*OBJECTIVE*
Exclude images, then output the remaining data verbatim.

*SOURCE EXCERPT*
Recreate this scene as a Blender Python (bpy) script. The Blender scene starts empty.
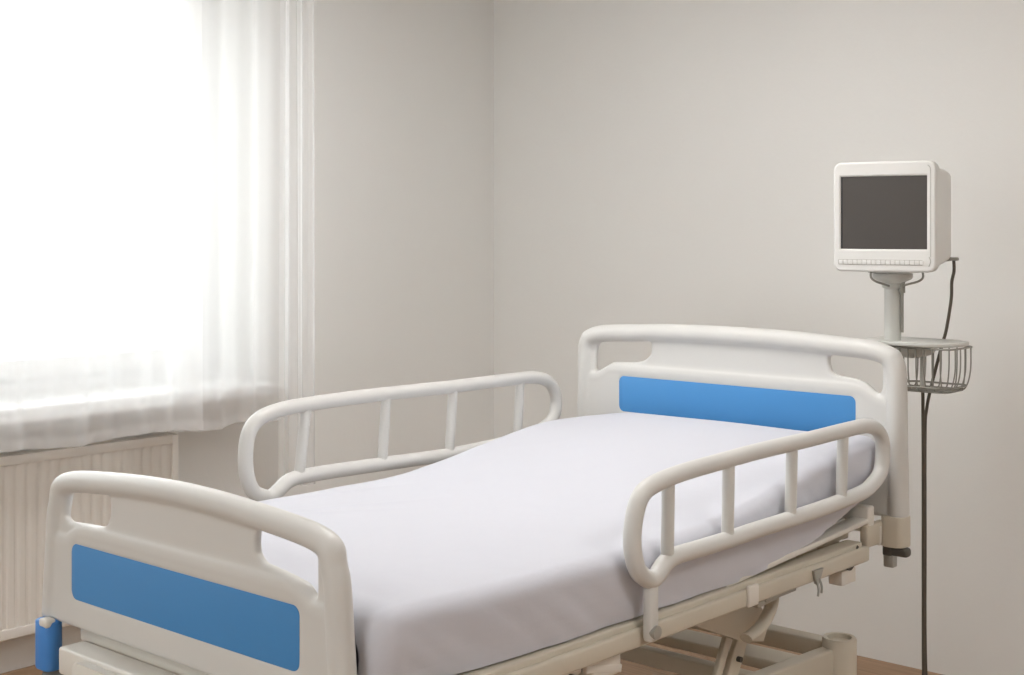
import bpy, bmesh, math, random
from mathutils import Vector, Matrix, noise
random.seed(7)
SC = bpy.context.scene
COL = SC.collection
PI = math.pi

# ------------------------------------------------------------------ materials
def new_mat(name):
    m = bpy.data.materials.new(name); m.use_nodes = True
    nt = m.node_tree; return m, nt, nt.nodes['Principled BSDF']

def plastic(name, col, rough=0.5, bump=0.0, scale=200.0, spec=0.5, metal=0.0, var=0.0, vscale=3.0):
    m, nt, b = new_mat(name)
    b.inputs['Base Color'].default_value = (*col, 1)
    b.inputs['Roughness'].default_value = rough
    b.inputs['Specular IOR Level'].default_value = spec
    b.inputs['Metallic'].default_value = metal
    tc = nt.nodes.new('ShaderNodeTexCoord')
    if var > 0:
        n = nt.nodes.new('ShaderNodeTexNoise'); n.inputs['Scale'].default_value = vscale; n.inputs['Detail'].default_value = 4
        nt.links.new(tc.outputs['Object'], n.inputs['Vector'])
        mx = nt.nodes.new('ShaderNodeMix'); mx.data_type = 'RGBA'
        mx.inputs[6].default_value = (*[c * (1 - var) for c in col], 1)
        mx.inputs[7].default_value = (*[min(1, c * (1 + var)) for c in col], 1)
        nt.links.new(n.outputs['Fac'], mx.inputs[0]); nt.links.new(mx.outputs[2], b.inputs['Base Color'])
    if bump > 0:
        n = nt.nodes.new('ShaderNodeTexNoise'); n.inputs['Scale'].default_value = scale; n.inputs['Detail'].default_value = 5
        nt.links.new(tc.outputs['Object'], n.inputs['Vector'])
        bp = nt.nodes.new('ShaderNodeBump'); bp.inputs['Strength'].default_value = bump; bp.inputs['Distance'].default_value = 0.002
        nt.links.new(n.outputs['Fac'], bp.inputs['Height']); nt.links.new(bp.outputs['Normal'], b.inputs['Normal'])
    return m

M = {}
M['wall'] = plastic('wall_paint', (0.815, 0.815, 0.797), 0.85, 0.25, 60, 0.25, var=0.012, vscale=1.2)
M['ceiling'] = plastic('ceiling_paint', (0.8, 0.79, 0.77), 0.9, 0.1, 80, 0.2)
M['shell'] = plastic('cream_moulded_plastic', (0.645, 0.640, 0.618), 0.38, 0.05, 300, 0.45)
M['rail'] = plastic('cream_coated_tube', (0.645, 0.640, 0.618), 0.36, 0.0, 300, 0.5)
M['frame'] = plastic('beige_coated_steel', (0.60, 0.555, 0.465), 0.42, 0.06, 90, 0.45, var=0.04, vscale=6)
M['frame_pale'] = plastic('pale_coated_steel', (0.74, 0.715, 0.66), 0.4, 0.04, 90, 0.45)
M['blue'] = plastic('blue_panel_plastic', (0.065, 0.265, 0.585), 0.42, 0.03, 300, 0.4)
M['bumper'] = plastic('blue_bumper_plastic', (0.06, 0.25, 0.66), 0.4, 0.0, 300, 0.5)
M['lip'] = plastic('panel_rim_highlight', (0.85, 0.70, 0.52), 0.45, 0.0, 300, 0.4)  # cream-orange tint puts the rim's edge highlight into its colour
M['dark'] = plastic('dark_grey_plastic', (0.085, 0.08, 0.07), 0.5, 0.05, 120, 0.4)
M['rubber'] = plastic('grey_rubber', (0.2, 0.2, 0.19), 0.7, 0.1, 120, 0.3)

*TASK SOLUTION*
Recreate this scene as a Blender Python (bpy) script. The Blender scene starts empty.
import bpy, bmesh, math, random
from mathutils import Vector, Matrix, noise
random.seed(7)
SC = bpy.context.scene
COL = SC.collection
PI = math.pi

# ------------------------------------------------------------------ materials
def new_mat(name):
    m = bpy.data.materials.new(name); m.use_nodes = True
    nt = m.node_tree; return m, nt, nt.nodes['Principled BSDF']

def plastic(name, col, rough=0.5, bump=0.0, scale=200.0, spec=0.5, metal=0.0, var=0.0, vscale=3.0):
    m, nt, b = new_mat(name)
    b.inputs['Base Color'].default_value = (*col, 1)
    b.inputs['Roughness'].default_value = rough
    b.inputs['Specular IOR Level'].default_value = spec
    b.inputs['Metallic'].default_value = metal
    tc = nt.nodes.new('ShaderNodeTexCoord')
    if var > 0:
        n = nt.nodes.new('ShaderNodeTexNoise'); n.inputs['Scale'].default_value = vscale; n.inputs['Detail'].default_value = 4
        nt.links.new(tc.outputs['Object'], n.inputs['Vector'])
        mx = nt.nodes.new('ShaderNodeMix'); mx.data_type = 'RGBA'
        mx.inputs[6].default_value = (*[c * (1 - var) for c in col], 1)
        mx.inputs[7].default_value = (*[min(1, c * (1 + var)) for c in col], 1)
        nt.links.new(n.outputs['Fac'], mx.inputs[0]); nt.links.new(mx.outputs[2], b.inputs['Base Color'])
    if bump > 0:
        n = nt.nodes.new('ShaderNodeTexNoise'); n.inputs['Scale'].default_value = scale; n.inputs['Detail'].default_value = 5
        nt.links.new(tc.outputs['Object'], n.inputs['Vector'])
        bp = nt.nodes.new('ShaderNodeBump'); bp.inputs['Strength'].default_value = bump; bp.inputs['Distance'].default_value = 0.002
        nt.links.new(n.outputs['Fac'], bp.inputs['Height']); nt.links.new(bp.outputs['Normal'], b.inputs['Normal'])
    return m

M = {}
M['wall'] = plastic('wall_paint', (0.815, 0.815, 0.797), 0.85, 0.25, 60, 0.25, var=0.012, vscale=1.2)
M['ceiling'] = plastic('ceiling_paint', (0.8, 0.79, 0.77), 0.9, 0.1, 80, 0.2)
M['shell'] = plastic('cream_moulded_plastic', (0.645, 0.640, 0.618), 0.38, 0.05, 300, 0.45)
M['rail'] = plastic('cream_coated_tube', (0.645, 0.640, 0.618), 0.36, 0.0, 300, 0.5)
M['frame'] = plastic('beige_coated_steel', (0.60, 0.555, 0.465), 0.42, 0.06, 90, 0.45, var=0.04, vscale=6)
M['frame_pale'] = plastic('pale_coated_steel', (0.74, 0.715, 0.66), 0.4, 0.04, 90, 0.45)
M['blue'] = plastic('blue_panel_plastic', (0.065, 0.265, 0.585), 0.42, 0.03, 300, 0.4)
M['bumper'] = plastic('blue_bumper_plastic', (0.06, 0.25, 0.66), 0.4, 0.0, 300, 0.5)
M['lip'] = plastic('panel_rim_highlight', (0.85, 0.70, 0.52), 0.45, 0.0, 300, 0.4)  # cream-orange tint puts the rim's edge highlight into its colour
M['dark'] = plastic('dark_grey_plastic', (0.085, 0.08, 0.07), 0.5, 0.05, 120, 0.4)
M['rubber'] = plastic('grey_rubber', (0.2, 0.2, 0.19), 0.7, 0.1, 120, 0.3)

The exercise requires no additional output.